Atlantis is focused and opinionated: it is a webhook server that listens for PR events, runs terraform plan, posts the output as a PR comment, and executes terraform apply when a team member comments atlantis apply. That is essentially the entire product. This simplicity is its strength — there is very little to learn, configure, or maintain. The Go binary runs on any server or container with minimal resources, and the Apache 2.0 license means zero licensing costs regardless of team size.
Terraform Cloud is a comprehensive platform that includes remote state management, policy-as-code enforcement (Sentinel or OPA), a private module registry, cost estimation, drift detection, run triggers for cross-workspace dependencies, and team management with SSO integration. It is significantly more than PR automation — it is an enterprise governance layer for Terraform. The scope is broader, but so is the complexity and cost.
State management is a critical differentiator. Atlantis does not manage Terraform state — you bring your own backend (S3, GCS, Azure Blob, Terraform Cloud, etc.). This means you keep full control over state storage, encryption, and access policies. Terraform Cloud includes built-in state management with versioning, locking, and encryption as part of the platform. For teams already using remote state backends, Atlantis slots in without changing state infrastructure. For teams starting fresh, Terraform Cloud's integrated state is more convenient.

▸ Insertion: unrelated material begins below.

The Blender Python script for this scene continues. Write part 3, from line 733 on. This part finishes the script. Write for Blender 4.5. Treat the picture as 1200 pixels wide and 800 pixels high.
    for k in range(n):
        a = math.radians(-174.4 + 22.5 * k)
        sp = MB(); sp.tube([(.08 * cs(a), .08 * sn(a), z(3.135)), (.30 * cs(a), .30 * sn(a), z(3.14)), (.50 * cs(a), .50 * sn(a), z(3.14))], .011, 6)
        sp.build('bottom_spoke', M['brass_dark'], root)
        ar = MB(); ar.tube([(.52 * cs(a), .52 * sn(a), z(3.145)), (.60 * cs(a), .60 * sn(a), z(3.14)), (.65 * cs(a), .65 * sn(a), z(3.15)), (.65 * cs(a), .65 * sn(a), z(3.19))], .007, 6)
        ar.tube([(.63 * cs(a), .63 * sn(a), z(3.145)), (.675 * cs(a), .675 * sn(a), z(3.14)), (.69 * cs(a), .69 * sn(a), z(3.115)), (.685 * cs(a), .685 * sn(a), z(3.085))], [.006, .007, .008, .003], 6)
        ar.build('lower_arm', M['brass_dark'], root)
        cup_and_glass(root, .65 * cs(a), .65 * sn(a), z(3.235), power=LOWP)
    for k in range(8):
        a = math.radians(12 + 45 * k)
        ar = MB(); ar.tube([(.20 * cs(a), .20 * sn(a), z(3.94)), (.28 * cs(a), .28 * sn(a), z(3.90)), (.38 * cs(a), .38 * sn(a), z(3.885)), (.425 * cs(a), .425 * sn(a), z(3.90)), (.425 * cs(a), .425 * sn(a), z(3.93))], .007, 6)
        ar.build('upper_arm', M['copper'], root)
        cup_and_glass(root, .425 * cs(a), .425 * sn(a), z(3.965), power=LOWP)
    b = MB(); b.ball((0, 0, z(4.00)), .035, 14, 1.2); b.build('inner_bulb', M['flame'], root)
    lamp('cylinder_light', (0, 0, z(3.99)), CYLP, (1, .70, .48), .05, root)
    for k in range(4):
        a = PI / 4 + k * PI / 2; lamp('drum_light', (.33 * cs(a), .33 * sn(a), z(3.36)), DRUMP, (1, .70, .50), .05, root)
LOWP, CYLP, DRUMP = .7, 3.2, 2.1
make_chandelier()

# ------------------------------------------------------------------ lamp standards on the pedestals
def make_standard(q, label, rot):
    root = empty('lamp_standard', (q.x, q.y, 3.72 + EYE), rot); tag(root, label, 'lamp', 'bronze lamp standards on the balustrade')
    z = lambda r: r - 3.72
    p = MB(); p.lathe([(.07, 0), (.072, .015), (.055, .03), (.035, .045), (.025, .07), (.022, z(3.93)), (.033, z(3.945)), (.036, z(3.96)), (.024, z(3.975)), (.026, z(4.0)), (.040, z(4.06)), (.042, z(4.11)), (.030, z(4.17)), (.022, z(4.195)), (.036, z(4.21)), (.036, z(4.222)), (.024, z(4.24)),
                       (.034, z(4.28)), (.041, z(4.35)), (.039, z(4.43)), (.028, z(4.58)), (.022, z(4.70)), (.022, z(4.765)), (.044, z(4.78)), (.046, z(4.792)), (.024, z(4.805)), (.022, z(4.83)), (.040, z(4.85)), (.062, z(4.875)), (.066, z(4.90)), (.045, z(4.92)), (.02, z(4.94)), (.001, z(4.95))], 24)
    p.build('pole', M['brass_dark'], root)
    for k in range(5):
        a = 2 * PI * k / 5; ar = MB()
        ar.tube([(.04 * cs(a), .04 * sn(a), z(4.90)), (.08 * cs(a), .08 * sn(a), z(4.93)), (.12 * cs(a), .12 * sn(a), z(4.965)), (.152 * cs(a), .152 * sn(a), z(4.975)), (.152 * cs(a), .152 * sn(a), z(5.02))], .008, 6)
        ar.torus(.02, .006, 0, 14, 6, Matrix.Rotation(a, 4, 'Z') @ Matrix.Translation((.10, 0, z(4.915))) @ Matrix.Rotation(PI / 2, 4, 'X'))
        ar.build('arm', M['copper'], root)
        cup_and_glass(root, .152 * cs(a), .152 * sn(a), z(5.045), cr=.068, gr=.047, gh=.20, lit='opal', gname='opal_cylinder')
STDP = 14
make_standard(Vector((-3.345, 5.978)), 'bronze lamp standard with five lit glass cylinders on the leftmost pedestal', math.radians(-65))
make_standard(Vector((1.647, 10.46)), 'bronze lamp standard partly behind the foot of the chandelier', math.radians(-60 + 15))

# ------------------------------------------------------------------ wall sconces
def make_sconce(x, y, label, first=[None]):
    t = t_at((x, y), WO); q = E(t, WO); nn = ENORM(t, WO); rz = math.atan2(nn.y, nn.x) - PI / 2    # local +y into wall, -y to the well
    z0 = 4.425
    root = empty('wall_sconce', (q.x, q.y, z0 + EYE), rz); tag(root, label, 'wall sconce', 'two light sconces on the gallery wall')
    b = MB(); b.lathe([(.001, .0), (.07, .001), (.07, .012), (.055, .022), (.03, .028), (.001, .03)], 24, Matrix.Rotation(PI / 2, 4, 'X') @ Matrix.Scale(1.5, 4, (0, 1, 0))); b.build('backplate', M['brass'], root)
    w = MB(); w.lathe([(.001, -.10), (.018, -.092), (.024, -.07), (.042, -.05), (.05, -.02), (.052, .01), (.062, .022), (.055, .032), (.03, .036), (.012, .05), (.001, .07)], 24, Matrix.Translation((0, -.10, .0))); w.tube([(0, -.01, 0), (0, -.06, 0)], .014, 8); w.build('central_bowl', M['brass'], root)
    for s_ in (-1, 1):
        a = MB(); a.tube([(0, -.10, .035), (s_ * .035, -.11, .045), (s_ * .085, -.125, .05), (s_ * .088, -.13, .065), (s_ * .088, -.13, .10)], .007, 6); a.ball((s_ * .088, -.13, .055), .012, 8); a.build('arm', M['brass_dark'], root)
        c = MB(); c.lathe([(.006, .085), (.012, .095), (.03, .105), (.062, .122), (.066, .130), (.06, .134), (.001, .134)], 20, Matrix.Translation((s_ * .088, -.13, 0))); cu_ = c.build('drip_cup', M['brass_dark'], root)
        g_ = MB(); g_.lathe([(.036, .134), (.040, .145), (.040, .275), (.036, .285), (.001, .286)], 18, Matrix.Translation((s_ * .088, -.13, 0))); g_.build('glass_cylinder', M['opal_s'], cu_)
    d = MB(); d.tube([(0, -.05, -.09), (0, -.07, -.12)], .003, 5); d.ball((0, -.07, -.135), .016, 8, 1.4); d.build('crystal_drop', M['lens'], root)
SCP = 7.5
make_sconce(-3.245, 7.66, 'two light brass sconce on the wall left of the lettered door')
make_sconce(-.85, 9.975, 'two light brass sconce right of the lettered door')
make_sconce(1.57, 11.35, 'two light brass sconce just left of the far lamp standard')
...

Policy enforcement shows the governance gap between the tools. Terraform Cloud offers Sentinel (HashiCorp's policy language) and OPA integration for defining rules like cost limits, required tags, approved instance types, and security constraints. Policies run automatically on every plan. Atlantis has no built-in policy engine — you can integrate external tools like OPA or Checkov through custom pre-workflow hooks, but the implementation is manual. For organizations with compliance requirements, Terraform Cloud's policy framework is a significant advantage.
Pricing tells a stark story. Atlantis is completely free and open-source — the only cost is the compute to run the server (typically $10-30/month for a small VM or container). Terraform Cloud's free tier allows 500 resources under management. The Team tier starts at $20/user/month, and the Business tier with full governance features is custom-priced. For large teams with many workspaces, Terraform Cloud costs can reach tens of thousands annually. This cost difference drives many platform teams to Atlantis.